On February 24th [2009], a Tuesday morning, The Ex called me. His lawyers had informed him that judgment came back and our divorce was final as of February 11th. He was so casual. It was like he was telling me he was feeding the cats or doing his laundry, not that our marriage was officially, legally and in all other ways over.
My mind started racing and my head started spinning. I had been divorced for 13 days and didn’t know it. (I probably would’ve made Valentine’s Day a whole lot more interesting if I had known.) I was divorced. It was real. And none of the redecorating or burning stuff or cleansing or sexcapades had done anything to make hearing it easier. I still missed my husband, I still missed our life and I still missed my cats. What happened to the man who had fought so hard for me? Why had it been so easy for him to walk away? Was it because of that girl from his work? Of course, I didn’t have any answers.
So, after his call (what a great way to wake up) I cried. I wallowed. Then I had a brilliant idea. Divorce Party. Vegas. But I’ll get to that later.
My friend Savanna works at a cigar bar. She texted me that Seduction! Exotic Men of Magic was going to be there. A combination magic and strip show. Sounded like perfect timing to me!
When I got there, she told me she had two other friends there for me to hang out with so I wouldn’t be by myself. They were Bill and Jackie. Before the show started the Men of Magic walked around with pamphlets describing the different kinds of lap dances we could buy. Bill bought the most expensive one for Jackie and me. It was $100 and you got to go on stage and get a lap dance from all four guys, a picture with them, a tee shirt signed by them and a backstage pass. (“Backstage” being a visit to their trailer. Classy, right?)
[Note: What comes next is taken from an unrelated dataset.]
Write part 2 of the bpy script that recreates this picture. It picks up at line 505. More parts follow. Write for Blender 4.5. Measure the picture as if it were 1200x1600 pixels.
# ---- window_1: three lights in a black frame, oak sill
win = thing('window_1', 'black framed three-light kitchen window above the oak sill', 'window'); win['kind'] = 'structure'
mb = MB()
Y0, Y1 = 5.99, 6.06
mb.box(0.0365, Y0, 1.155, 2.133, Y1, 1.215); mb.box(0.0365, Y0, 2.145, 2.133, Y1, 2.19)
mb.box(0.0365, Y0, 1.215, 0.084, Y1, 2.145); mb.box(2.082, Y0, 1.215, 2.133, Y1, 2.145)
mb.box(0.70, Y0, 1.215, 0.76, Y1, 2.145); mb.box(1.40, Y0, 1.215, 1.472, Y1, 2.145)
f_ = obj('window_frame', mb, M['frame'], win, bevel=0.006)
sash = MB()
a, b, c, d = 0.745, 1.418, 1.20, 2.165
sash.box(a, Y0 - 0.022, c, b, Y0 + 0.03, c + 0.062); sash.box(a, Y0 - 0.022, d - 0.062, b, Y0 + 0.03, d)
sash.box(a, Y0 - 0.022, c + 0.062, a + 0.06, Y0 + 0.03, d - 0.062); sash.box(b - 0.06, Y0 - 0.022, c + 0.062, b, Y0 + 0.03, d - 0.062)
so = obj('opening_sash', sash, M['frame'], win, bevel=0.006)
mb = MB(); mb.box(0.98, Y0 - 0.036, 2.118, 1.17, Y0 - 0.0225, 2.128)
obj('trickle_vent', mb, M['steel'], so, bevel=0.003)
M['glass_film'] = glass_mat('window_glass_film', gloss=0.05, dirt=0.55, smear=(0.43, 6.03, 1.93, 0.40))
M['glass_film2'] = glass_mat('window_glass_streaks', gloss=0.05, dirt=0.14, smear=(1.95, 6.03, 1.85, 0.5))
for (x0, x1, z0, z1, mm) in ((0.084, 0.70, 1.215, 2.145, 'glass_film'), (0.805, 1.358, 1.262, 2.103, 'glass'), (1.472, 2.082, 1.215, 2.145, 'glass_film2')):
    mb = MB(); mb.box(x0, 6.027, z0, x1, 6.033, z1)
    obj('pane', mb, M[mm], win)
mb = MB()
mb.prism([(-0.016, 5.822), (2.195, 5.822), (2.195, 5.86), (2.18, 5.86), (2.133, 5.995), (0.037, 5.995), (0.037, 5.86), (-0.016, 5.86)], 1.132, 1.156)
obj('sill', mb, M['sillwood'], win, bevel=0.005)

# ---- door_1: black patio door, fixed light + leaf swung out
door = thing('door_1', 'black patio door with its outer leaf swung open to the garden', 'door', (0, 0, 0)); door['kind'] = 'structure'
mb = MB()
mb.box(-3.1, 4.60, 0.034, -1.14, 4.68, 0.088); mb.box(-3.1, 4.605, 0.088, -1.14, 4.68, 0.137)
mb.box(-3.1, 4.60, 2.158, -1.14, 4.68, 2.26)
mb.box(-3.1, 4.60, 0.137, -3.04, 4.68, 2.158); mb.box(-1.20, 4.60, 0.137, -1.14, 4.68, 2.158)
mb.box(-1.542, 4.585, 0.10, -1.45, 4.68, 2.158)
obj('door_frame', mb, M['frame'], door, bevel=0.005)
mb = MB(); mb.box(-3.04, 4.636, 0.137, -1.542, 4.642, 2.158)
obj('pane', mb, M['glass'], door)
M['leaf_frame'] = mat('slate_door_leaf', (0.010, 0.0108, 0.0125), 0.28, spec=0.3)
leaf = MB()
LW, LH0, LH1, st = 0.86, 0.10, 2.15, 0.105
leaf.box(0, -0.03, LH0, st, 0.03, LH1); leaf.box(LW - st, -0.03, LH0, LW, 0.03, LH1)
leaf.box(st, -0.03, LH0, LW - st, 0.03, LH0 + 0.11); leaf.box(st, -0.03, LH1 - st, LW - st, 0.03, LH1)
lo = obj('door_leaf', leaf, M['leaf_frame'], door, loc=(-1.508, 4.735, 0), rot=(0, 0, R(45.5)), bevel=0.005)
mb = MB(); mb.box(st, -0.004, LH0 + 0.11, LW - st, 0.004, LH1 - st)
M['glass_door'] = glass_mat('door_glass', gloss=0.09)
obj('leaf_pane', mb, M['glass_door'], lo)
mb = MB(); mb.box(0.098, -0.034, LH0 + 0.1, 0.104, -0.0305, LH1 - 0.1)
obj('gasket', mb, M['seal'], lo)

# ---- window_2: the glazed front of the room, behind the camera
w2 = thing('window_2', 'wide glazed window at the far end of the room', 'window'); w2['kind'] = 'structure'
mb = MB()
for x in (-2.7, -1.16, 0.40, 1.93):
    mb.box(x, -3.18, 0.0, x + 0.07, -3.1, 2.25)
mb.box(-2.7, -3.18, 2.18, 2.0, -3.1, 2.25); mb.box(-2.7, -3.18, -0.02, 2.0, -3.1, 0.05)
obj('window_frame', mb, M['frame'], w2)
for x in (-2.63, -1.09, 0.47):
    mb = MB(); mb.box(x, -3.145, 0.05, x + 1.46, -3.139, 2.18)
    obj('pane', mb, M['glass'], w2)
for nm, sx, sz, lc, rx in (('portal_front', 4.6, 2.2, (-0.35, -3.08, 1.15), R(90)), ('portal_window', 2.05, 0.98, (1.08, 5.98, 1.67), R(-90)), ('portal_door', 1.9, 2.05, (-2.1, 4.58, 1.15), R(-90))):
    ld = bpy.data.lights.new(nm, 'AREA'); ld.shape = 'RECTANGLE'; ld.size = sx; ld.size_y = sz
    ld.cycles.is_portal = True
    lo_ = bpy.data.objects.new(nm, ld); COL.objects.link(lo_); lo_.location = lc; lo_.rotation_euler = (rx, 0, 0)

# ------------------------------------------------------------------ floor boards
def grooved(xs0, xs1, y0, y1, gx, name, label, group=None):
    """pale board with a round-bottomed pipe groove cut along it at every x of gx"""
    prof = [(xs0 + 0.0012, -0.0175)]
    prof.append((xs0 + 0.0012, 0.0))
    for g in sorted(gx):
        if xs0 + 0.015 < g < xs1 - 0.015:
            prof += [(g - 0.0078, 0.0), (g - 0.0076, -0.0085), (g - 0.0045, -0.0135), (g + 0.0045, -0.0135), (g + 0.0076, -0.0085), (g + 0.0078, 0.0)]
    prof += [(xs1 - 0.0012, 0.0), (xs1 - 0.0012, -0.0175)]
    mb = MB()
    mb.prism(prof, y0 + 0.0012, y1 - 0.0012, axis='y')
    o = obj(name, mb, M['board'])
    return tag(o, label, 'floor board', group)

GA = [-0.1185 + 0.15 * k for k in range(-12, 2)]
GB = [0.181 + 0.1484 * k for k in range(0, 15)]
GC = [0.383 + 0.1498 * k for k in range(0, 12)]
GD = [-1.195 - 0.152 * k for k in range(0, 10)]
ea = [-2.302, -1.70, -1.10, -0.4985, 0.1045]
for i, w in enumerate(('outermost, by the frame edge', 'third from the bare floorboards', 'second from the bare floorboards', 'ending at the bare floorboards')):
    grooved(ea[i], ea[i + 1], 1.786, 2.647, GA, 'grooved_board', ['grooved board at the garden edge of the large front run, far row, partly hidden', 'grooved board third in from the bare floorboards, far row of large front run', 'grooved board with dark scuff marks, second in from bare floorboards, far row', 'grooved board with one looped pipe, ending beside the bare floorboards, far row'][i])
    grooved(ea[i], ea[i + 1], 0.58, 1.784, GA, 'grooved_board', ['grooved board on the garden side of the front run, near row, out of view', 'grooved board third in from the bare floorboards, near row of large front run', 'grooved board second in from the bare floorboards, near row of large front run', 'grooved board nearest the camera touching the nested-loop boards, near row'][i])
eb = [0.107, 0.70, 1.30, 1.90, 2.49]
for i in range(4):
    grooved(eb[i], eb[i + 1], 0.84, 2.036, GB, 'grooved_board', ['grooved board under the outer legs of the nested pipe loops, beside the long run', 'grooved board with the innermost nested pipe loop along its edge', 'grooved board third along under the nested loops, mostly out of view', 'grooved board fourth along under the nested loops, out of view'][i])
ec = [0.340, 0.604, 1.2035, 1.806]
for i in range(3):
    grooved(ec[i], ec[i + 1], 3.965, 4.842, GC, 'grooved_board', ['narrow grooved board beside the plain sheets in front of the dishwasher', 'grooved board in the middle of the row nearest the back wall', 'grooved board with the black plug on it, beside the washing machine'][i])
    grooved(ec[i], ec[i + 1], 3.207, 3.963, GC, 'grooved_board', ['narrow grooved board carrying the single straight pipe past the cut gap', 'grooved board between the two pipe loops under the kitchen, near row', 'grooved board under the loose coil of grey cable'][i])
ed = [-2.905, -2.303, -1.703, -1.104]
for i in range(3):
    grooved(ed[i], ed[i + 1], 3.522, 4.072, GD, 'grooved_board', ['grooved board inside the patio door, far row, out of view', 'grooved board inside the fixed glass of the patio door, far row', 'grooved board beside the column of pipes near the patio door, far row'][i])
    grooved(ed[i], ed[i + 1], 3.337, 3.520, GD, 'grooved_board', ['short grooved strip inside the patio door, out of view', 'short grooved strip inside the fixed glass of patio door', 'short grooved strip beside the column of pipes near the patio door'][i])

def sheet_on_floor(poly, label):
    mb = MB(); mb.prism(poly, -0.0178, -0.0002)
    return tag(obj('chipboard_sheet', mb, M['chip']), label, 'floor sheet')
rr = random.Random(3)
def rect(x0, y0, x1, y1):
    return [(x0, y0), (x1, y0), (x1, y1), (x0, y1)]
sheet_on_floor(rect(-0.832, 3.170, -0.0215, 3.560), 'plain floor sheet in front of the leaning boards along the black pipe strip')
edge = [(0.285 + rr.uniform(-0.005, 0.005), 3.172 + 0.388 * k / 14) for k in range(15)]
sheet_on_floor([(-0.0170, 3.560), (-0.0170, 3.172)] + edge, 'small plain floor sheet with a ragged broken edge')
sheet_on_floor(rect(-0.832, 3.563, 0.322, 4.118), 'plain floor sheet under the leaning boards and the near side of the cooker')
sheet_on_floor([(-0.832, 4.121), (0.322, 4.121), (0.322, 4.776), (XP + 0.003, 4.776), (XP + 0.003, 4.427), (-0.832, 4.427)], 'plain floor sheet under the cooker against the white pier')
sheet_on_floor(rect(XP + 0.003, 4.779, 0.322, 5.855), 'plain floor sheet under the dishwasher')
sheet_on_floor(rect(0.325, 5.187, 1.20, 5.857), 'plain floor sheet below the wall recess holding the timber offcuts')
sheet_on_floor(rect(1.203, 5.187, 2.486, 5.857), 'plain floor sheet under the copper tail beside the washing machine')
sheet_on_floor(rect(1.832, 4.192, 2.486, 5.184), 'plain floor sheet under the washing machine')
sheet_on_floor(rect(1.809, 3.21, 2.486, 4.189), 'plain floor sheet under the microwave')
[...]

The show started and there was some mediocre magic followed by some mediocre dancing. When it was time for our lap dances Jackie didn’t want to go on stage, so I went by myself. I had never had a lap dance before so I was pretty excited. I don’t know how they’re supposed to go but these guys put my hands in their pants and their heads between my legs and basically dry humped me. It was hot and hilarious at the same time. One of the guys was so young I actually thought it might be illegal for him to give me a lap dance. And I wasn’t sure if I could get an STD from hand to stripper-dick contact, but that was one of the things going through my mind.
When the show was over I got my picture and my tee shirt and instead of having them sign the tee shirt, the margaritas in me thought it would be funnier to have them sign my chest. One of the stripper-magicians took me “backstage” and tried to bone me in the trailer. I didn’t know where the hell that guy’s dick had been and I didn’t even want to think about how many condoms it would take to protect me from whatever he might be carrying, so I politely declined.
It was no Chippendales, but it’s still a pretty fun way to remember the day I found out I was divorced.